*MATERIAL FOR THE TASK*:

****

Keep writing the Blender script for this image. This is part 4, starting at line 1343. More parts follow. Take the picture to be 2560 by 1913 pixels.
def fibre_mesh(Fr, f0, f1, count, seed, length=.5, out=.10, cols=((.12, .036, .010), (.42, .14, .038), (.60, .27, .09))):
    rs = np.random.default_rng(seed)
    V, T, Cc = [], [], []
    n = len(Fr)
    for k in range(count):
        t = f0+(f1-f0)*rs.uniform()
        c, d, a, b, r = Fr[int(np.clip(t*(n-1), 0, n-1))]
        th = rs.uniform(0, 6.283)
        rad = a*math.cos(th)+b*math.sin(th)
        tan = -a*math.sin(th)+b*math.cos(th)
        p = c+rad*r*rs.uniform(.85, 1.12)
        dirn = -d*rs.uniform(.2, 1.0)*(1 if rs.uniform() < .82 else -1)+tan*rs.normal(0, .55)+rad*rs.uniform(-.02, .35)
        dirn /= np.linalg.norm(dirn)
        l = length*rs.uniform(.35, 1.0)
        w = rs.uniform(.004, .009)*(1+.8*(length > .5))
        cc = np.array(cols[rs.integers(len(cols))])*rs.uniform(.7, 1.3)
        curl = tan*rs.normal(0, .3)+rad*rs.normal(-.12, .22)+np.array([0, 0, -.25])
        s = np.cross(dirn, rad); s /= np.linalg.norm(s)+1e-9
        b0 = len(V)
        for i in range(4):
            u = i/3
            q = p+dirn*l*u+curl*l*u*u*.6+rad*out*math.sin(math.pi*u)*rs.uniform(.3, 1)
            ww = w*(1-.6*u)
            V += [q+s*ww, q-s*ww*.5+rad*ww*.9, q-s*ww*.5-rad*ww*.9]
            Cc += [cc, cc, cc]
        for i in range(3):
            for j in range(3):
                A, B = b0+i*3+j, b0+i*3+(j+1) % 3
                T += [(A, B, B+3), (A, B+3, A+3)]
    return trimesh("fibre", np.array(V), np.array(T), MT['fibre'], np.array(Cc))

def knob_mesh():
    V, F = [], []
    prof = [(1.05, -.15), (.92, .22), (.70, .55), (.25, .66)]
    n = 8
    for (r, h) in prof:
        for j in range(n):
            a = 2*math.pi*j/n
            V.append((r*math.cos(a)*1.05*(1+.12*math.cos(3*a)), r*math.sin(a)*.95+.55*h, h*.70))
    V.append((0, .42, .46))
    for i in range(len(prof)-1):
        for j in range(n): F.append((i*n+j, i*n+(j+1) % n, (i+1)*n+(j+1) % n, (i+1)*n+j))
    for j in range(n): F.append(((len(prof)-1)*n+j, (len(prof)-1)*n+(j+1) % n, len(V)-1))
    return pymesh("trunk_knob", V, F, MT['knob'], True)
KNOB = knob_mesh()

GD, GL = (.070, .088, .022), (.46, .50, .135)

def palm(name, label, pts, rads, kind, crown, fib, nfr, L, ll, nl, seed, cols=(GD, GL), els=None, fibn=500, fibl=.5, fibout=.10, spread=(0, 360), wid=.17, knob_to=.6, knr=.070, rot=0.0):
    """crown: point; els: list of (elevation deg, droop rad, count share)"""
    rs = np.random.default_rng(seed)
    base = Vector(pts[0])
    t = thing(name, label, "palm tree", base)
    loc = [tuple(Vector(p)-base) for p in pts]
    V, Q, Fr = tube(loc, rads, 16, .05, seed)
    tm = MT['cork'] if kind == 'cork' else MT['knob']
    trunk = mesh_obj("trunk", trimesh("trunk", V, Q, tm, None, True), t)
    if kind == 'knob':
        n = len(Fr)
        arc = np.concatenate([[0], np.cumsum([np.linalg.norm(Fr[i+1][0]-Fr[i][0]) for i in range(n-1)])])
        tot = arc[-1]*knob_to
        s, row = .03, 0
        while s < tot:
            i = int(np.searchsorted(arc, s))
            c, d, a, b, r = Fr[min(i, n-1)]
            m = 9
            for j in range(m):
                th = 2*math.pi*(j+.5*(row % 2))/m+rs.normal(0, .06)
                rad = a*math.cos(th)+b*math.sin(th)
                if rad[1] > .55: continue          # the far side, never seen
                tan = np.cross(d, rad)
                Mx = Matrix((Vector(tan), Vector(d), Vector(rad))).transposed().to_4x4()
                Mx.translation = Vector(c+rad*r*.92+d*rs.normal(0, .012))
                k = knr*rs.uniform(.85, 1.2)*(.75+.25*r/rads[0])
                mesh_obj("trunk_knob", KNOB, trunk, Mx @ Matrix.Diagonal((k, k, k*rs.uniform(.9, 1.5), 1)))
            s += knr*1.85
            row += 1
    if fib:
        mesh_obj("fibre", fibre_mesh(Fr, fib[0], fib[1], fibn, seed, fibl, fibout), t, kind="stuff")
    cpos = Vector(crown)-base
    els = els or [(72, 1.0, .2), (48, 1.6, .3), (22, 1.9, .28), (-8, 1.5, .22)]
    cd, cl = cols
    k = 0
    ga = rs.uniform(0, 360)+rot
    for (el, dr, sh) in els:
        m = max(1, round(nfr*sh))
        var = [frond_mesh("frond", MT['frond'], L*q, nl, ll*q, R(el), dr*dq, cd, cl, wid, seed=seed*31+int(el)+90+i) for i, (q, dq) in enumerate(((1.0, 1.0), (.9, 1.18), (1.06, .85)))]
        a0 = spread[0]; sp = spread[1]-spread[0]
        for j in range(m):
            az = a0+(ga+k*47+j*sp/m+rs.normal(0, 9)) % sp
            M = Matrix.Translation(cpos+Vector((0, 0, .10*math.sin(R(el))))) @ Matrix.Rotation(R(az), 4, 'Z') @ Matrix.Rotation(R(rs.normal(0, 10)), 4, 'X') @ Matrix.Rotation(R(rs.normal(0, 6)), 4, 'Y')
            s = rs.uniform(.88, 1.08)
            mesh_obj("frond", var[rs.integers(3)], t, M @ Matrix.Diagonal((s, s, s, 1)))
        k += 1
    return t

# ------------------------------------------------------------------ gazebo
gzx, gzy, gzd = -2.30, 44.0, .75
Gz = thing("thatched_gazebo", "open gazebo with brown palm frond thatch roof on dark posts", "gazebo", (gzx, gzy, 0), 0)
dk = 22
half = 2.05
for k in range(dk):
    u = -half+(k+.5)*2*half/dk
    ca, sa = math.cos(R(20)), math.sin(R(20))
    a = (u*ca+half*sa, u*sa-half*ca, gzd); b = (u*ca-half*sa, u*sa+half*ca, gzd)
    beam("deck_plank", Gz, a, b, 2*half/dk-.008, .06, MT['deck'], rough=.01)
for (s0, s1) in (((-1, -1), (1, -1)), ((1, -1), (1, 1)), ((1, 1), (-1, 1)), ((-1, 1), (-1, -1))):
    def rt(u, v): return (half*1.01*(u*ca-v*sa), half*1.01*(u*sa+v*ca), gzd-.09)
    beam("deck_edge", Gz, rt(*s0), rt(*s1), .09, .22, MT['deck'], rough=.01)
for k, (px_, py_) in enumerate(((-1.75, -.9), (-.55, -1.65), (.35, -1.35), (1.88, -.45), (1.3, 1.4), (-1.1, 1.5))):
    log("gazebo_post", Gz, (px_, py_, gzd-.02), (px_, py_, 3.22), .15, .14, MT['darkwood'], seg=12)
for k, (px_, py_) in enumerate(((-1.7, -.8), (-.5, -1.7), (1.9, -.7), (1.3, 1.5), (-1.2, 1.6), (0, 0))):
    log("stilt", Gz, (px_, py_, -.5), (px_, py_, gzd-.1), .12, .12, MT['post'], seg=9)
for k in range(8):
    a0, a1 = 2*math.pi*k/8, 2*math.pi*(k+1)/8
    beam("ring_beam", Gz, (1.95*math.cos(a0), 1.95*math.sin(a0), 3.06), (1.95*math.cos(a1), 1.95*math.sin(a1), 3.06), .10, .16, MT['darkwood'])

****

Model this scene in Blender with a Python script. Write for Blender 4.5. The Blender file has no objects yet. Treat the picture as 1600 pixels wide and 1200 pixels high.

****

*TASK REQUIREMENTS*:
Using the entries shown above, reproduce verbatim the lines from the line bearing "s = rs.uniform(.88, 1.08)" to the line bearing "3.06), .10, .16, MT['darkwood'])", inclusive.

*PROBLEM SOLUTION*:
            s = rs.uniform(.88, 1.08)
            mesh_obj("frond", var[rs.integers(3)], t, M @ Matrix.Diagonal((s, s, s, 1)))
        k += 1
    return t

# ------------------------------------------------------------------ gazebo
gzx, gzy, gzd = -2.30, 44.0, .75
Gz = thing("thatched_gazebo", "open gazebo with brown palm frond thatch roof on dark posts", "gazebo", (gzx, gzy, 0), 0)
dk = 22
half = 2.05
for k in range(dk):
    u = -half+(k+.5)*2*half/dk
    ca, sa = math.cos(R(20)), math.sin(R(20))
    a = (u*ca+half*sa, u*sa-half*ca, gzd); b = (u*ca-half*sa, u*sa+half*ca, gzd)
    beam("deck_plank", Gz, a, b, 2*half/dk-.008, .06, MT['deck'], rough=.01)
for (s0, s1) in (((-1, -1), (1, -1)), ((1, -1), (1, 1)), ((1, 1), (-1, 1)), ((-1, 1), (-1, -1))):
    def rt(u, v): return (half*1.01*(u*ca-v*sa), half*1.01*(u*sa+v*ca), gzd-.09)
    beam("deck_edge", Gz, rt(*s0), rt(*s1), .09, .22, MT['deck'], rough=.01)
for k, (px_, py_) in enumerate(((-1.75, -.9), (-.55, -1.65), (.35, -1.35), (1.88, -.45), (1.3, 1.4), (-1.1, 1.5))):
    log("gazebo_post", Gz, (px_, py_, gzd-.02), (px_, py_, 3.22), .15, .14, MT['darkwood'], seg=12)
for k, (px_, py_) in enumerate(((-1.7, -.8), (-.5, -1.7), (1.9, -.7), (1.3, 1.5), (-1.2, 1.6), (0, 0))):
    log("stilt", Gz, (px_, py_, -.5), (px_, py_, gzd-.1), .12, .12, MT['post'], seg=9)
for k in range(8):
    a0, a1 = 2*math.pi*k/8, 2*math.pi*(k+1)/8
    beam("ring_beam", Gz, (1.95*math.cos(a0), 1.95*math.sin(a0), 3.06), (1.95*math.cos(a1), 1.95*math.sin(a1), 3.06), .10, .16, MT['darkwood'])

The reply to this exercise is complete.